The commission last year accused the Chinese state of unfairly subsidising BYD, SAIC and other electric carmakers, allowing them to produce cheaper EVs to undercut competitors made in Europe.
EU officials were worried that the domestic European automotive sector would be muscled off the pitch and China would effectively dominate the EV market, at a time when European policymakers are encouraging a climate-conscious switch away from petrol and diesel engines.
The same thing happened with solar panels several years back, another key industry in the EU’s planned move away from fossil fuels. More than 90 per cent of the solar panels Europe buys now come from China.
“I think we still see China as a partner, but also a rival and a competitor,” a diplomat from one EU state said of the changing relationship.
It is official EU policy to view China as a partner for co-operation, an economic competitor and a systemic rival, a description that rankles with Beijing. Shi said that China sees the relationship as essentially interdependent and regards the EU’s approach as contradictory.
“If you think we are rivals, how can we co-operate?” he said.
Some Chinese international relations experts expected Trump’s return to the White House to bring China and the EU closer together. But others believed that the EU was unlikely to move towards Beijing, partly because many European policymakers are clinging to the transatlantic relationship in the hope that it will return to normal after Trump leaves office.

“China was mentally and materially ready for the tariff war,” Shi said.
“China produces or exports almost 90 per cent of the rare earths. The rare earths are very, very important to the USA and very important to the EU. Since the EU are targeting China as its rival, why can’t China use its rare earths?”
When China introduced an export licensing system for rare earths last April, it applied to the EU as well as the US. Companies have to apply for a new license every six months and the speed of processing applications appears to vary according to the diplomatic temperature.
The EU’s new eyes-wide-open approach has seen it hike up tariffs on imports of Chinese EVs, to protect European producers from being crowded out. China responded with its own tariffs on French cognac and other brandy sold from the EU, with threats more import levies on dairy could follow.

Abigaël Vasselier, a former official in the EU’s diplomatic corps who worked on China policy, said the EU was looking for a “level playing field”, but that was something Beijing could not deliver.
“We are asking the Chinese: ‘Yes please could you change your entire economic model’,” she said.

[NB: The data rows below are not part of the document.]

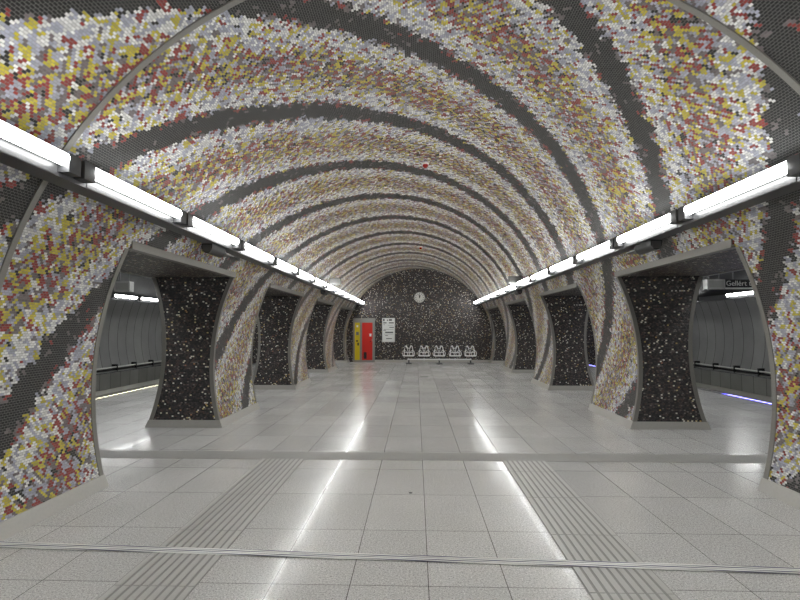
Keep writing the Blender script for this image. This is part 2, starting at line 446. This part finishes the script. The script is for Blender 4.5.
# ------------------------------------------------------------------ pillars
PLAB = {(-1, 0): 'nearest left mosaic pillar, cropped by left edge of view', (1, 0): 'nearest right mosaic pillar, cropped by right edge of view',
        (-1, 1): 'second left mosaic pillar with wide speckled black face and colourful side', (1, 1): 'second right mosaic pillar with wide speckled black face and colourful side',
        (-1, 2): 'third left mosaic pillar from the front, midway down the hall', (1, 2): 'third right mosaic pillar from the front, midway down the hall',
        (-1, 3): 'fourth left mosaic pillar, small, before the red and yellow cabinet', (1, 3): 'fourth right mosaic pillar, small, last full one before bench',
        (-1, 4): 'slim far left pillar with steel edge joined to back wall beside cabinet', (1, 4): 'slim far right pillar with steel edge joined to back wall beyond bench'}
def edge_trim(side, hall, yc, dirn, z0=.11):
    """L-shaped steel edge; dirn = +1 if the pier body lies on +y of the corner"""
    b = MB(); zs = [z0 + (ZL - .013 - z0) * i / 24 for i in range(25)]; rows = []
    f = xin if hall else xout; o = -1 if hall else 1    # outward direction from the body in |x|
    for z in zs:
        x = f(z); wv = .055
        pr = [(x + o * .008, yc - dirn * .008), (x + o * .008, yc + dirn * wv), (x, yc + dirn * wv),
              (x, yc), (x - o * wv, yc), (x - o * wv, yc - dirn * .008)]
        rows.append([(side * px, py, z) for px, py in pr])
    b.grid(rows, STEEL, closed=True, smooth=False); b.face(rows[0], STEEL); b.face(rows[-1][::-1], STEEL)
    return b
for side in (-1, 1):
    for k, (a0, a1) in enumerate(PIERS):
        y0, y1 = shift(side, a0), shift(side, a1)
        t = thing('pillar', PLAB[(side, k)], 'pillar', (side * 3.8, (y0 + y1) / 2, 0), 'mosaic pillars along the %s side' % ('right' if side > 0 else 'left'))
        b = MB(); zz = [ZL * i / 30 for i in range(31)]; ys = (y0, y1)
        b.grid([[(side * xin(z), y, z) for y in ys][::side] for z in zz], MOS, [[(side * smid(z), y) for y in ys][::side] for z in zz])
        b.build('mosaic_face', t)
        b = MB()
        b.grid([[(side * xout(z), y, z) for y in ys][::-side] for z in zz], MOS, [[(side * smid(z), y) for y in ys][::-side] for z in zz])
        b.build('mosaic_face', t)
        for yc in ys:
            if k == 4 and yc == y1: continue
            b = MB(); nx = 6; d = 1 if yc == y0 else -1
            b.grid([[(side * (xin(z) + (xout(z) - xin(z)) * j / nx), yc, z) for j in range(nx + 1)][::side * d] for z in zz], DARK,
                   [[(side * (xin(z) + (xout(z) - xin(z)) * j / nx), z) for j in range(nx + 1)][::side * d] for z in zz], smooth=False)
            b.build('speckled_face', t)
            for hall in (True, False):
                edge_trim(side, hall, yc, 1 if yc == y0 else -1).build('edge_trim', t)
        b = MB(); e = .016; h = .12
        lo = [(side * (xin(0) - e - .01), y0 - e), (side * (xout(0) + e + .01), y0 - e), (side * (xout(0) + e + .01), min(y1 + e, Y1 - .002)), (side * (xin(0) - e - .01), min(y1 + e, Y1 - .002))]
        hi = [(side * (xin(h) - e), y0 - e), (side * (xout(h) + e), y0 - e), (side * (xout(h) + e), min(y1 + e, Y1 - .002)), (side * (xin(h) - e), min(y1 + e, Y1 - .002))]
        A = [(x, y, .001) for x, y in lo]; B = [(x, y, h) for x, y in hi]
        b.grid([A, B], PLINTH, closed=True, smooth=False); b.face(A[::-1], PLINTH); b.face(B, PLINTH)
        b.build('plinth', t)

# ------------------------------------------------------------------ lights
HX, HZ = 2.66, 2.67        # inner face of the rail, underside
P0, PITCH, TLN = 3.76, 1.712, 1.41
def rail(side, x0, x1, z0, z1, label, grp, inv=1):
    t = thing('lighting_rail', label, 'lighting rail', (side * (x0 + x1) / 2, 9, z0), grp)
    b = MB(); b.box(*sorted((side * x0, side * x1)), Y0 + .02, Y1 - .02, z0, z1, HOUSING); b.build('channel', t)
    for k in range(-3, 12):
        y = P0 + PITCH * k - .12
        if y > Y1 - .3: continue
        b = MB()
        # bracket back to the vault
        xa = x1 if inv > 0 else x0
        if inv > 0:
            xw = sqrt(R * R - (z1 - .03 - CZ) ** 2)
            b.box(*sorted((side * x1, side * (xw + .02))), y - .02, y + .02, z1 - .06, z1 - .02, HOUSING)
        b.build('bracket', t)
    return t
rail(-1, HX, HX + .17, HZ, HZ + .16, 'long dark grey lighting rail on the left side of the hall', 'lighting rails along the vault')
rail(1, HX, HX + .17, HZ, HZ + .16, 'long dark grey lighting rail on the right side of the hall', 'lighting rails along the vault')
ORD = ['nearest', 'second', 'third', 'fourth', 'fifth', 'sixth', 'seventh', 'eighth', 'ninth', 'tenth', 'eleventh', 'twelfth', 'thirteenth']
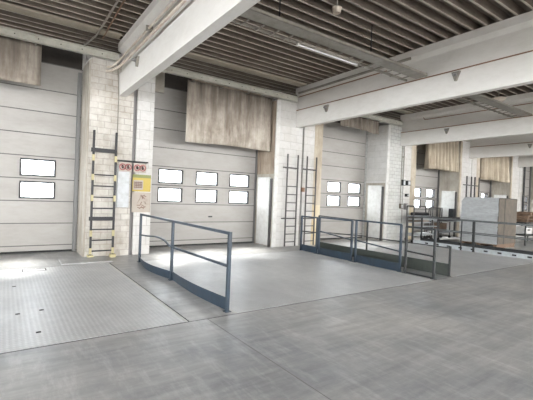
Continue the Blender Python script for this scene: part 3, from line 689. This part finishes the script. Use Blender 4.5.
for i, (x0, x1, y0, y1, z0, z1, m, l) in enumerate((
    (13.75, 14.85, 9.05, 9.35, 1.04, 1.16, 'black', 'long dark roll lying across the tall metal trolley'),
    (13.72, 14.18, 9.05, 9.38, 0.77, 0.98, 'cardboard', 'brown carton on the tall trolley shelf, left one'),
    (14.35, 14.75, 9.05, 9.38, 0.77, 0.94, 'paper', 'pale carton on the tall trolley shelf, right one'),
    (15.2, 16.85, 8.84, 8.96, 0.832, 0.99, 'black', 'dark rail lying along the front of the grey work table'),
    (15.4, 15.9, 8.9, 9.2, 0.37, 0.72, 'wood', 'brown box under the grey work table'),
    (16.60, 16.85, 9.05, 9.25, 0.89, 1.36, 'bluedark', 'dark upright device on the right end of the work table'))):
    if i == 0:
        bm = bmesh.new(); tube(bm, [(x0, 9.2, 1.10), (x0+0.3, 9.19, 1.105), (x1-0.3, 9.21, 1.10), (x1, 9.2, 1.10)], 0.07, 14); tube(bm, [(x0-0.03, 9.2, 1.10), (x0, 9.2, 1.10)], 0.03, 10); o = obj('roll', bm, m)
        tag(o, l, 'roll')
    else:
        o = tag(boxes(('', 'carton', 'carton', 'metal_rail', 'wooden_box', 'device')[i], [(x0, x1, y0, y1, z0, z1)], m, bevel=0.01), l, ('', 'box', 'box', 'rail', 'box', 'device')[i])
        if i in (1, 2, 4): boxes('lid_flap', [(x0+0.01, (x0+x1)/2-0.005, y0+0.01, y1-0.01, z1, z1+0.008), ((x0+x1)/2+0.005, x1-0.01, y0+0.01, y1-0.01, z1, z1+0.008)], m, o)
        if i == 5: boxes('head', [(x0-0.05, x0+0.06, y0-0.06, y0+0.02, z1-0.16, z1-0.06)], 'black', o)

# pallet goods right of the load
t = thing('metal_trolley', 'flat steel trolley at the right picture edge carrying stacked boards', 'trolley', (18.2, 6.9, 0), 'metal trolleys and work tables')
for x in (17.3, 20.0):
    for y in (6.4, 7.3): tubes('upright', [([(x, y, 0.004), (x, y, 0.90)], 0.03)], 'bluedark', t)
boxes('shelf', [(17.25, 20.05, 6.35, 7.35, 0.90, 0.95)], 'bluedark', t); boxes('shelf', [(17.25, 20.05, 6.35, 7.35, 0.40, 0.44)], 'bluedark', t)
for i, l in enumerate(('white plastic crate on the lower shelf of the right-edge trolley, left', 'white plastic crate on the lower shelf of the right-edge trolley, middle', 'white plastic crate on the lower shelf of the right-edge trolley, right')):
    x = 17.4+i*0.85
    o = tag(boxes('plastic_crate', [(x, x+0.7, 6.45, 7.1, 0.44, 0.47), (x, x+0.7, 6.45, 6.48, 0.44, 0.72), (x, x+0.7, 7.07, 7.1, 0.44, 0.72), (x, x+0.03, 6.45, 7.1, 0.44, 0.72), (x+0.67, x+0.7, 6.45, 7.1, 0.44, 0.72)], 'white'), l, 'crate', 'white crates')
    boxes('handle_slot', [(x+0.22, x+0.48, 6.443, 6.45, 0.60, 0.66)], 'dframe', o)
for i, (dx, z) in enumerate(((0, 0.95), (0.08, 1.09), (0.3, 1.23))):
    t = thing('wooden_pallet', ('bottom', 'middle', 'top')[i] + ' wooden pallet of the stack on the right-edge trolley', 'pallet', (18.2+dx, 6.9, z), 'stacked wooden pallets')
    x0 = 17.5+dx
    each('deck_board', [(x0, x0+1.2, 6.42+j*0.17, 6.54+j*0.17, z+0.11, z+0.13) for j in range(5)], 'wood', t)
    each('bearer', [(x0+j*0.54, x0+j*0.54+0.1, 6.42, 7.22, z, z+0.11) for j in range(3)], 'wood', t)
o = tag(boxes('wooden_box', [(19.05, 19.9, 6.45, 7.1, 0.95, 1.25)], 'cardboard', bevel=0.01), 'brown box beside the pallet stack at the right picture edge', 'box')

That was something that was not going to happen, so Europe needed to look after itself as a result, she said.
Ms Vasselier, now head of foreign relations at the Mercator Institute for China Studies think tank, said the EU recognising that areas where it co-operated with China were also simultaneous points of competition, was a bit of a recent “mini revolution” in thinking.
Russia’s invasion of Ukraine has been another flashpoint in EU-China relations, one that may cast a shadow over the upcoming summit. The EU is frustrated about the ongoing support China provides Russia in the war, with the Nato military alliance calling out Beijing as a decisive enabler of Moscow’s military campaign.
The EU says China is a key supplier to Russia of “dual-use” goods that have civilian and military uses. It is also seen as playing an important role in Russia’s evasion of economic sanctions aimed at hobbling its war effort.

One EU source said China’s support for Russia was a block to any reset in the relationship. “If you want to get closer to us ... that is only possible if you don’t go through the backdoor continue to harm our security interests,” the official said.
It was worth Europe putting China’s support for Russia’s war at “the centre of the agenda” in the upcoming summit, Ms Vasselier said.
“At best the European objective should be that China limits its support to the Russian war economy,” Ms Vasselier said. Chinese entities that help Russia get around sanctions should themselves face EU sanctions, she said.
The delegation from Brussels is expected to press China to stop “any direct or indirect assistance” it is providing to Russia in its war with Ukraine, one EU official involved in the summit preparations said.
The EU side would also be looking to have a “frank” discussion about China’s unfair trading practices, another EU official said.
“We have reached a point where the situation is becoming unsustainable for the European Union and those imbalances have to be addressed,” the official said.
Beijing’s official position on Ukraine is one of neutrality but when foreign minister Wang Yi met EU foreign policy chief Kaja Kallas this month, he is reported to have told her that China does not want Russia to lose the war. Such an outcome would allow the United States to shift its whole strategic focus towards confronting Beijing, he is reported as saying.

“For a long time, the Soviet Union was a big threat to China. Since the collapse of the Soviet Union, we have wanted Russia to keep stable. Because if Russia is not stable, it is threat to its neighbours, it is threat to EU, it is threat to China,” Shi said.
“Why is there a war between Russia and Ukraine? I think there is a quite different understanding between European countries and Chinese people because Russia has its security concern. Its security concern is Nato, Nato’s enlargement, Nato’s expansion ... China understands Russia’s security concern. Chinese policy is to try to keep neutral, although the European Union and the USA do not think so.”
China has condemned the EU’s sanctioning of two Chinese banks Brussels believes to have provided cryptocurrency services that were frustrating European sanctions against Russia. Beijing warned that it could take retaliatory action against the measures, insisting that its trade with Russia is legitimate and consistent with World Trade Organisation (WTO) rules.
“Maybe when Wang Yi said that we don’t want Russia lose, he means we don’t want Russia to collapse. Russia is a very big power with many, many nuclear weapons. So the nuclear weapons could proliferate and that’s a very serious threat to European security, to the world’s security,” Shi said.
“If Russia collapses, the USA will try to target China as an enemy. That’s why we want our world to be balanced, a balance of power.”